**Work to complete**:
Leave out the pictures and copy everything else below exactly.

**Data lines**:
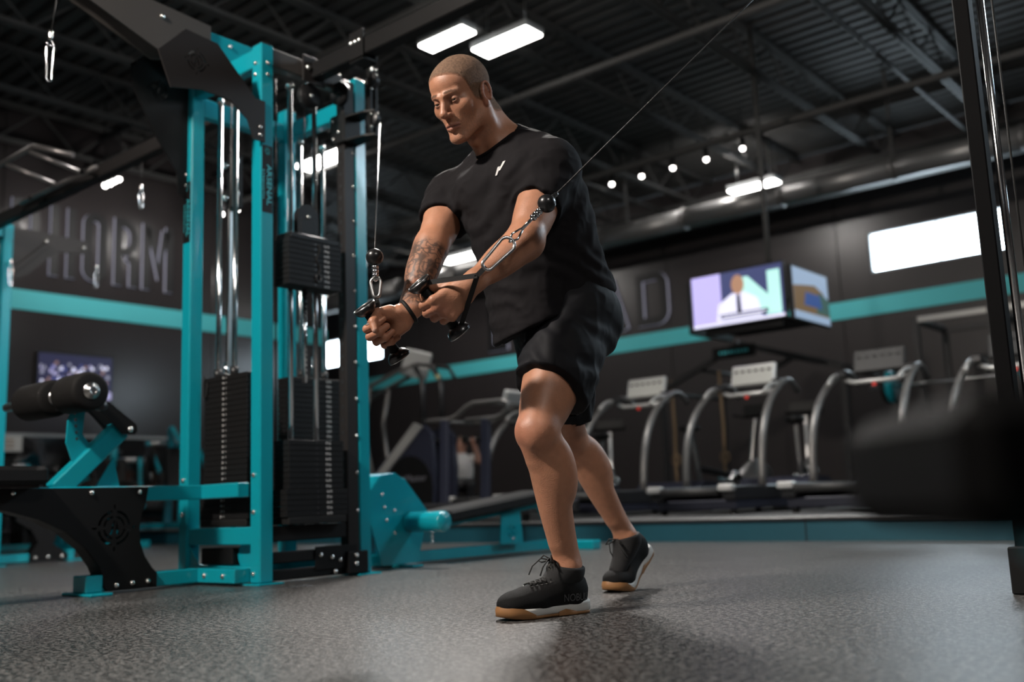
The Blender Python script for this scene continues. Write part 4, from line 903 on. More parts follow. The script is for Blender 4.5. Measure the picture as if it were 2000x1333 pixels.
def col_mat(name, rough, bump, bscale, sss=0., coat=0., rvar=0., sheen=0.):
    m = bpy.data.materials.new(name); m.use_nodes = True; N = m.node_tree.nodes; L = m.node_tree.links; b = N['Principled BSDF']
    a = N.new('ShaderNodeVertexColor'); a.layer_name = 'Col'; tc = N.new('ShaderNodeTexCoord')
    n0 = N.new('ShaderNodeTexNoise'); n0.inputs['Scale'].default_value = 45; n0.inputs['Detail'].default_value = 5; L.new(tc.outputs['Object'], n0.inputs['Vector'])
    mr = N.new('ShaderNodeMapRange'); mr.inputs[3].default_value = .82; mr.inputs[4].default_value = 1.15; L.new(n0.outputs['Fac'], mr.inputs[0])
    mx = N.new('ShaderNodeVectorMath'); mx.operation = 'SCALE'; L.new(a.outputs['Color'], mx.inputs[0]); L.new(mr.outputs[0], mx.inputs['Scale']); L.new(mx.outputs[0], b.inputs['Base Color'])
    n1 = N.new('ShaderNodeTexNoise'); n1.inputs['Scale'].default_value = bscale; n1.inputs['Detail'].default_value = 3; L.new(tc.outputs['Object'], n1.inputs['Vector'])
    bp = N.new('ShaderNodeBump'); bp.inputs['Strength'].default_value = bump; bp.inputs['Distance'].default_value = .0015; L.new(n1.outputs['Fac'], bp.inputs['Height']); L.new(bp.outputs['Normal'], b.inputs['Normal'])
    b.inputs['Roughness'].default_value = rough
    if rvar:
        m2 = N.new('ShaderNodeMapRange'); m2.inputs[3].default_value = rough-rvar; m2.inputs[4].default_value = rough+rvar; L.new(n0.outputs['Fac'], m2.inputs[0]); L.new(m2.outputs[0], b.inputs['Roughness'])
    if sss:
        b.inputs['Subsurface Weight'].default_value = sss; b.inputs['Subsurface Radius'].default_value = (1., .35, .2); b.inputs['Subsurface Scale'].default_value = .006
    b.inputs['Coat Weight'].default_value = coat; b.inputs['Coat Roughness'].default_value = .3
    if sheen: b.inputs['Sheen Weight'].default_value = sheen
    return m
SKIN = col_mat('skin', .47, .5, 300, sss=.1, coat=.02, rvar=.1)
HAIR = col_mat('buzz_cut_hair', .85, .9, 900)
CLOTH = mat('black_jersey', (.0115, .0105, .012), .85, spec=.12, bump=.25, bscale=900, var=.15)
SHORTM = mat('black_shorts_cloth', (.0085, .0088, .0115), .7, spec=.2, bump=.2, bscale=700, var=.15)
# ---- joints in camera-aligned floor coordinates (right, depth, height)
J = {k: A_(*v) for k, v in {'Lank': (.136, 3.02, .135), 'Lknee': (.067, 2.90, .532), 'Lhip': (.185, 3.12, .892), 'Rank': (.388, 3.71, .188), 'Rknee': (.191, 3.55, .555), 'Rhip': (.116, 3.30, .915),
     'pelv': (.157, 3.20, .935), 'waist': (.126, 3.16, 1.084), 'chest': (.046, 3.09, 1.274), 'neck': (-.009, 3.08, 1.469), 'Lsh': (.138, 2.99, 1.352), 'Rsh': (-.177, 3.235, 1.345),
     'Lel': (.050, 2.85, 1.088), 'Rel': (-.247, 3.095, 1.147), 'Lwr': (-.121, 2.74, .931), 'Rwr': (-.318, 2.95, .902)}.items()}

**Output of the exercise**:
The Blender Python script for this scene continues. Write part 4, from line 903 on. More parts follow. The script is for Blender 4.5. Measure the picture as if it were 2000x1333 pixels.
def col_mat(name, rough, bump, bscale, sss=0., coat=0., rvar=0., sheen=0.):
    m = bpy.data.materials.new(name); m.use_nodes = True; N = m.node_tree.nodes; L = m.node_tree.links; b = N['Principled BSDF']
    a = N.new('ShaderNodeVertexColor'); a.layer_name = 'Col'; tc = N.new('ShaderNodeTexCoord')
    n0 = N.new('ShaderNodeTexNoise'); n0.inputs['Scale'].default_value = 45; n0.inputs['Detail'].default_value = 5; L.new(tc.outputs['Object'], n0.inputs['Vector'])
    mr = N.new('ShaderNodeMapRange'); mr.inputs[3].default_value = .82; mr.inputs[4].default_value = 1.15; L.new(n0.outputs['Fac'], mr.inputs[0])
    mx = N.new('ShaderNodeVectorMath'); mx.operation = 'SCALE'; L.new(a.outputs['Color'], mx.inputs[0]); L.new(mr.outputs[0], mx.inputs['Scale']); L.new(mx.outputs[0], b.inputs['Base Color'])
    n1 = N.new('ShaderNodeTexNoise'); n1.inputs['Scale'].default_value = bscale; n1.inputs['Detail'].default_value = 3; L.new(tc.outputs['Object'], n1.inputs['Vector'])
    bp = N.new('ShaderNodeBump'); bp.inputs['Strength'].default_value = bump; bp.inputs['Distance'].default_value = .0015; L.new(n1.outputs['Fac'], bp.inputs['Height']); L.new(bp.outputs['Normal'], b.inputs['Normal'])
    b.inputs['Roughness'].default_value = rough
    if rvar:
        m2 = N.new('ShaderNodeMapRange'); m2.inputs[3].default_value = rough-rvar; m2.inputs[4].default_value = rough+rvar; L.new(n0.outputs['Fac'], m2.inputs[0]); L.new(m2.outputs[0], b.inputs['Roughness'])
    if sss:
        b.inputs['Subsurface Weight'].default_value = sss; b.inputs['Subsurface Radius'].default_value = (1., .35, .2); b.inputs['Subsurface Scale'].default_value = .006
    b.inputs['Coat Weight'].default_value = coat; b.inputs['Coat Roughness'].default_value = .3
    if sheen: b.inputs['Sheen Weight'].default_value = sheen
    return m
SKIN = col_mat('skin', .47, .5, 300, sss=.1, coat=.02, rvar=.1)
HAIR = col_mat('buzz_cut_hair', .85, .9, 900)
CLOTH = mat('black_jersey', (.0115, .0105, .012), .85, spec=.12, bump=.25, bscale=900, var=.15)
SHORTM = mat('black_shorts_cloth', (.0085, .0088, .0115), .7, spec=.2, bump=.2, bscale=700, var=.15)
# ---- joints in camera-aligned floor coordinates (right, depth, height)
J = {k: A_(*v) for k, v in {'Lank': (.136, 3.02, .135), 'Lknee': (.067, 2.90, .532), 'Lhip': (.185, 3.12, .892), 'Rank': (.388, 3.71, .188), 'Rknee': (.191, 3.55, .555), 'Rhip': (.116, 3.30, .915),
     'pelv': (.157, 3.20, .935), 'waist': (.126, 3.16, 1.084), 'chest': (.046, 3.09, 1.274), 'neck': (-.009, 3.08, 1.469), 'Lsh': (.138, 2.99, 1.352), 'Rsh': (-.177, 3.235, 1.345),
     'Lel': (.050, 2.85, 1.088), 'Rel': (-.247, 3.095, 1.147), 'Lwr': (-.121, 2.74, .931), 'Rwr': (-.318, 2.95, .902)}.items()}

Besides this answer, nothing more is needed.